TL;DRA former Wisk Aero software manager is suing the Boeing subsidiary, alleging she was fired for flagging cuts to FAA-required testing.

A former software manager at Wisk Aero, Boeing’s autonomous air taxi subsidiary, has filed a lawsuit alleging she was fired after raising internal safety concerns about reduced software testing, the Seattle Times first reported. Briahna O’Neill filed the suit in Santa Clara Superior Court, claiming wrongful termination and discrimination. According to the complaint, O’Neill submitted two internal safety reports alleging that company executives pushed engineers to cut FAA-required software testing in order to meet a 2025 test flight deadline.

O’Neill says she was terminated in March 2025, weeks after filing her second internal complaint. Wisk said it cannot comment on ongoing litigation, and Boeing declined to comment on the matter. The allegations have not been proven in court, and the case is in its early stages.

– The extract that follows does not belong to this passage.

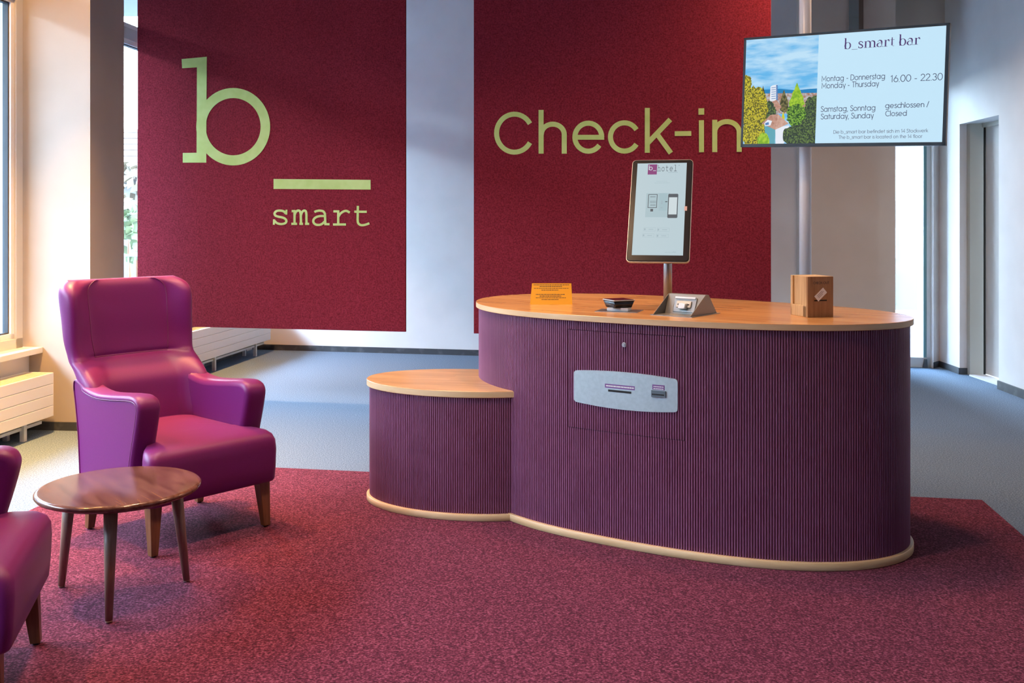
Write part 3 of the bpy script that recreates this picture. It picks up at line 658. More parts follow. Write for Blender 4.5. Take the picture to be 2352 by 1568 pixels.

Wisk was founded in 2019 as a joint venture between Boeing and Kitty Hawk, the air taxi company backed by Google co-founder Larry Page, and is now a wholly owned Boeing subsidiary. The company is developing a fully autonomous electric air taxi designed to fly without any pilot on board, supervised remotely by a single operator overseeing up to three aircraft at once. That approach sets it apart from competitors like Joby Aviation, which uses a piloted model and is the furthest along in the FAA certification process.